What is needed: List, from the lines below, each one with "core" in it.

Data for this task:
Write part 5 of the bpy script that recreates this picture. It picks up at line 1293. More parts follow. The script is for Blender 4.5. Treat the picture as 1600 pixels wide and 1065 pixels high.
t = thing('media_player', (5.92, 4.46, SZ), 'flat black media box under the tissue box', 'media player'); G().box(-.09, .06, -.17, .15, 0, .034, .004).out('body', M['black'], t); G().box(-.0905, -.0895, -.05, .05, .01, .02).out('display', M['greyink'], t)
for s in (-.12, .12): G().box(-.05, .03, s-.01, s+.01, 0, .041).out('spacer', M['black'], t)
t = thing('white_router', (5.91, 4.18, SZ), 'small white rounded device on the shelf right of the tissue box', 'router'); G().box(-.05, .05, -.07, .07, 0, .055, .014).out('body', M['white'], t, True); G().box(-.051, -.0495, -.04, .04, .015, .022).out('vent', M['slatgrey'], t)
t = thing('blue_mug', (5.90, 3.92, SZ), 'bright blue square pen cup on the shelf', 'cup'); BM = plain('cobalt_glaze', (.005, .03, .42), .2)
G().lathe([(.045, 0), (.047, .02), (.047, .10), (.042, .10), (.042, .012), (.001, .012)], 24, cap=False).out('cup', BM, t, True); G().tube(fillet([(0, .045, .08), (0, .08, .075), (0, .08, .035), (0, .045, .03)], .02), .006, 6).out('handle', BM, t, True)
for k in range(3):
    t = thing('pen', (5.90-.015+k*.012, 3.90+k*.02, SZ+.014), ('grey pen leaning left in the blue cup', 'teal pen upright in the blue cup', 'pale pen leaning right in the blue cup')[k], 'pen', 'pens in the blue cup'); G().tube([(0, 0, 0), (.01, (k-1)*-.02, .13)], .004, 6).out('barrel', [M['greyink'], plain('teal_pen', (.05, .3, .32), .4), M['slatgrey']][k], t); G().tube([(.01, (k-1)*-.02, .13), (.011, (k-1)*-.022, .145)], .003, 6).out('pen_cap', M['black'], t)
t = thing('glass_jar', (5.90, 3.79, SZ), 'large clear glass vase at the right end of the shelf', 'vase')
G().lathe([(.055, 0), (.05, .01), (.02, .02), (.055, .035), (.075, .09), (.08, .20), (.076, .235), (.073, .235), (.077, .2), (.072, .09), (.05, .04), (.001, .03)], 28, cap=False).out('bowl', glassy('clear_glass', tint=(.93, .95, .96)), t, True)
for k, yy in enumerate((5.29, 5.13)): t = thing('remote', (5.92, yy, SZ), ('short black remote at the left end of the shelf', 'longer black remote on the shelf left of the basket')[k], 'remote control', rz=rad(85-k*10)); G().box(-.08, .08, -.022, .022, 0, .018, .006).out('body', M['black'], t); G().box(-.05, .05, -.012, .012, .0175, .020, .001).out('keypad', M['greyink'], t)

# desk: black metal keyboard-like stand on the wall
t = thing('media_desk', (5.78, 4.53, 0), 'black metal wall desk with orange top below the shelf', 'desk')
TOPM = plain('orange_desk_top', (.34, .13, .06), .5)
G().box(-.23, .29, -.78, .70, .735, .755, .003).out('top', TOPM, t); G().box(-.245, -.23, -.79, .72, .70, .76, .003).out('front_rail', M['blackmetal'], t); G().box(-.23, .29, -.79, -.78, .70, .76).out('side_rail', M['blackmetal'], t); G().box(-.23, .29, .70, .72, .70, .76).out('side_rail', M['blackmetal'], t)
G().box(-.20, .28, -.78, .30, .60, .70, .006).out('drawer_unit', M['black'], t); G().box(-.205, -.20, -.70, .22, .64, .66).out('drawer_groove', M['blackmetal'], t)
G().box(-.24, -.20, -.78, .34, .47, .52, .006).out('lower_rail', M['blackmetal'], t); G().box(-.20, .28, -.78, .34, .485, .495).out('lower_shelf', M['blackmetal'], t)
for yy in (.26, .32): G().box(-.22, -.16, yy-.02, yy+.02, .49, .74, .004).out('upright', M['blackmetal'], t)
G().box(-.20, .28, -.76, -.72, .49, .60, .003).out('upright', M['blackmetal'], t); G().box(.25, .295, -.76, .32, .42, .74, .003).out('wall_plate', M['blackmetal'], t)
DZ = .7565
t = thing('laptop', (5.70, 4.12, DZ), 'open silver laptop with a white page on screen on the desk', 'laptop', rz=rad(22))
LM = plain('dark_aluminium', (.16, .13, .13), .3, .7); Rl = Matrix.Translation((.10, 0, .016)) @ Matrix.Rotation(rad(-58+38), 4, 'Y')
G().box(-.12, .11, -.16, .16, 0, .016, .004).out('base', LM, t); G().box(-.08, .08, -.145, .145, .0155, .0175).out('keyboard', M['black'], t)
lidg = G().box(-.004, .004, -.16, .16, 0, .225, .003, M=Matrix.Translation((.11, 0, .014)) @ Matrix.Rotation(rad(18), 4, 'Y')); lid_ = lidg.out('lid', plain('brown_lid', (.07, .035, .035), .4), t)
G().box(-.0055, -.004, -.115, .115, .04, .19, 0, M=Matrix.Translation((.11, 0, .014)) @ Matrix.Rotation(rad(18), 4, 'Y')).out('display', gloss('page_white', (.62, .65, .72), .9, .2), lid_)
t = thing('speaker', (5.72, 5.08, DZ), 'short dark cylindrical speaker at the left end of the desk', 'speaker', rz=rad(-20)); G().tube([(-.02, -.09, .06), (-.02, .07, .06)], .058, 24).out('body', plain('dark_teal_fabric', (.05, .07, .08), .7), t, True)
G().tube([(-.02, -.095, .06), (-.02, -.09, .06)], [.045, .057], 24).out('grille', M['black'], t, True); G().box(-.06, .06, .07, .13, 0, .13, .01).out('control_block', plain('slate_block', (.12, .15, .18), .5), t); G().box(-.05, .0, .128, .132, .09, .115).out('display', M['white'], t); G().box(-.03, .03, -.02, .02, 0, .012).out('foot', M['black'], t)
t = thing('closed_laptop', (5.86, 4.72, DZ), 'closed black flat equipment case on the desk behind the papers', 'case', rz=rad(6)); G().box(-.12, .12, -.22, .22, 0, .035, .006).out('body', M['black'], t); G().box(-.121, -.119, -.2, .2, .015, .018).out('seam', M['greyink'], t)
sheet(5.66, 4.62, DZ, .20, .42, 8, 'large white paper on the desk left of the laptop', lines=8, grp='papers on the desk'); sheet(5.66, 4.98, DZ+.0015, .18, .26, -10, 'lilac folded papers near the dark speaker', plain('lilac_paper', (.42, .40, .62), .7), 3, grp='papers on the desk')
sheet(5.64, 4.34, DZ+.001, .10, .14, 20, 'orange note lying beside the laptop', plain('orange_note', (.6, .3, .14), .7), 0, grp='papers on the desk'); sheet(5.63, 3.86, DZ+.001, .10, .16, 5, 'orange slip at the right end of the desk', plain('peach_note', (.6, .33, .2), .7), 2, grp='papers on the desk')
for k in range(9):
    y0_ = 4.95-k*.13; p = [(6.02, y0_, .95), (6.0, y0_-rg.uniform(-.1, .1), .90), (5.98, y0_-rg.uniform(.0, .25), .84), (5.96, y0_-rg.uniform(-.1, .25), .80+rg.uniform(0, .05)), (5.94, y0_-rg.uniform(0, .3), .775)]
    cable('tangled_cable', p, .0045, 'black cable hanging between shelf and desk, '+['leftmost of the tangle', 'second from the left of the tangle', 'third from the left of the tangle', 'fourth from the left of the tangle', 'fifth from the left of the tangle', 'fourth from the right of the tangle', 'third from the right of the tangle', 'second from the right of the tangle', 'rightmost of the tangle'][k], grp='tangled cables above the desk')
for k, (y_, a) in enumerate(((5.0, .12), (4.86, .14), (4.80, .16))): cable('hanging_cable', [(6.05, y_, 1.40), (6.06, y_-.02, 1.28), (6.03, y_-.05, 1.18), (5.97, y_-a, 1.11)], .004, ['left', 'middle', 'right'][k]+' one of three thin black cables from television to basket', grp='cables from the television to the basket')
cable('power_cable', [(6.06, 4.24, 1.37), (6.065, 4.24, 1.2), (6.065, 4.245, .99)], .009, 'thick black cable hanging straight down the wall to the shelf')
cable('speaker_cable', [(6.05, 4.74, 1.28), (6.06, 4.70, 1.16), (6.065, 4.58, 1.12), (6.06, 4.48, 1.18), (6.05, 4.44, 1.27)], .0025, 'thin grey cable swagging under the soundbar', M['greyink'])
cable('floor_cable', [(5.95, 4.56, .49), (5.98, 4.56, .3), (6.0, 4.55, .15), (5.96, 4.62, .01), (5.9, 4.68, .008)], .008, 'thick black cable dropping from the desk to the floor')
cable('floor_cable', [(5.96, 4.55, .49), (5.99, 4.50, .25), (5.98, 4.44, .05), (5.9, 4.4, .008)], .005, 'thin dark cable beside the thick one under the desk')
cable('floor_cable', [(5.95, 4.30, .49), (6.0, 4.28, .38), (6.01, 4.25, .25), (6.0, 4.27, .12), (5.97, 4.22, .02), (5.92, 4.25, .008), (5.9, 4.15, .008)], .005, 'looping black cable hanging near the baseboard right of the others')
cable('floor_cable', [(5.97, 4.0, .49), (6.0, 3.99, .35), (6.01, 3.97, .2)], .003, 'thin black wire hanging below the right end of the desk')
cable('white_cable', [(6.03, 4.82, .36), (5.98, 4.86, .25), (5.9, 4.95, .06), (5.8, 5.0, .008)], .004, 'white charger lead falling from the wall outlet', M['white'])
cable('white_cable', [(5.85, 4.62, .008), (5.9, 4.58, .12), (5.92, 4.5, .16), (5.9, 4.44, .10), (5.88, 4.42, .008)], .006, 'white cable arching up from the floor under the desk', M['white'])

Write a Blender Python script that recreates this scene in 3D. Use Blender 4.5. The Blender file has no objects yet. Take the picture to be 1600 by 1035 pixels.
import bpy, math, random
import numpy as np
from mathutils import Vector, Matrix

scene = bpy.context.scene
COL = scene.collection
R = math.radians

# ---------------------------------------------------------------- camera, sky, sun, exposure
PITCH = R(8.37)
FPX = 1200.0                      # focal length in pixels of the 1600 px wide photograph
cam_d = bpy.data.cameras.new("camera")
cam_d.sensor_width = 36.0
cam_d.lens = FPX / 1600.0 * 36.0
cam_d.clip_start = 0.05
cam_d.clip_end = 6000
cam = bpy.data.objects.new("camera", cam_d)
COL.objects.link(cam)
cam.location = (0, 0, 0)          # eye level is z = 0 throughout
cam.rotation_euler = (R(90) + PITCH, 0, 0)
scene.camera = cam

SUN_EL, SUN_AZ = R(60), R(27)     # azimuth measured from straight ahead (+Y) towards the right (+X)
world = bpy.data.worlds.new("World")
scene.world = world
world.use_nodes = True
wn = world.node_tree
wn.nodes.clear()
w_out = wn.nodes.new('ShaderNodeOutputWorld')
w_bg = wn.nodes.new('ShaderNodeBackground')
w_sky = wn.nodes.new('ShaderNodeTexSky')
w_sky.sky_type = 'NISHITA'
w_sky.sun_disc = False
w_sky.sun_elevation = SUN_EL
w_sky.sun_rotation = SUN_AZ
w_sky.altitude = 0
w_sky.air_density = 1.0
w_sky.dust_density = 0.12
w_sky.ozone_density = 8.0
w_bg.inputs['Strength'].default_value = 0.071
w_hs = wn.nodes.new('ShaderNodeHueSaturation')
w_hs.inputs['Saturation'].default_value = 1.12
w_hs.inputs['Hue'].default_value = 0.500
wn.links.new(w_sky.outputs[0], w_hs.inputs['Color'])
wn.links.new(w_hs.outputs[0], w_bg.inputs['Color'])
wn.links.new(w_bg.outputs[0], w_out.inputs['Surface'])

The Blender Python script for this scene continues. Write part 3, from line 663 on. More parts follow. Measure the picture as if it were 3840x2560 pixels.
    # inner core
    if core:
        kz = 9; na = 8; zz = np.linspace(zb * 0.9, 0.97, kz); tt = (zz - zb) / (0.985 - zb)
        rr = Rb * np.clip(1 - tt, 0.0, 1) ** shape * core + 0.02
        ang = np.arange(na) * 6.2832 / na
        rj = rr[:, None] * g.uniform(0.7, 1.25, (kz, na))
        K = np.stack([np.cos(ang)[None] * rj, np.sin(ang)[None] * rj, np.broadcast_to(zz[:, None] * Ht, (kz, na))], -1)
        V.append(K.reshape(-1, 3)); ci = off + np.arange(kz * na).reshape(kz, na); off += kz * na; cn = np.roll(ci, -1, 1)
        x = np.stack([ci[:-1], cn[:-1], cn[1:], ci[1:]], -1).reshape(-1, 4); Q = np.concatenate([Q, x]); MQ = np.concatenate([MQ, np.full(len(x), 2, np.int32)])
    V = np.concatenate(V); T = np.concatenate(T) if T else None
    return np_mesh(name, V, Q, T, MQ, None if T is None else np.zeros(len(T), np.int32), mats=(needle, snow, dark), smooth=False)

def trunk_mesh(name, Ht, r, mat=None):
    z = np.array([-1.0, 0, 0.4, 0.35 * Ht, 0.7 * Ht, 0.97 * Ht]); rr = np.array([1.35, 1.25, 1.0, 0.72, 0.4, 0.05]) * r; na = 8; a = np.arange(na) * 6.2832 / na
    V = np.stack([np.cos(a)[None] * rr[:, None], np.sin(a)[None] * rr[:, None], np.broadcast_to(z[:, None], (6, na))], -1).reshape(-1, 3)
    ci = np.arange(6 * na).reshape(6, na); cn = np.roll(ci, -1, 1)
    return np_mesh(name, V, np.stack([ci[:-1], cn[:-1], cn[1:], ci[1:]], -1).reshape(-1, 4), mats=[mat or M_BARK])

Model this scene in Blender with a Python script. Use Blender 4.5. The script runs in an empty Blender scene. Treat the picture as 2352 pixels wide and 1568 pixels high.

Answer to the problem:
    # inner core
    if core:
        rr = Rb * np.clip(1 - tt, 0.0, 1) ** shape * core + 0.02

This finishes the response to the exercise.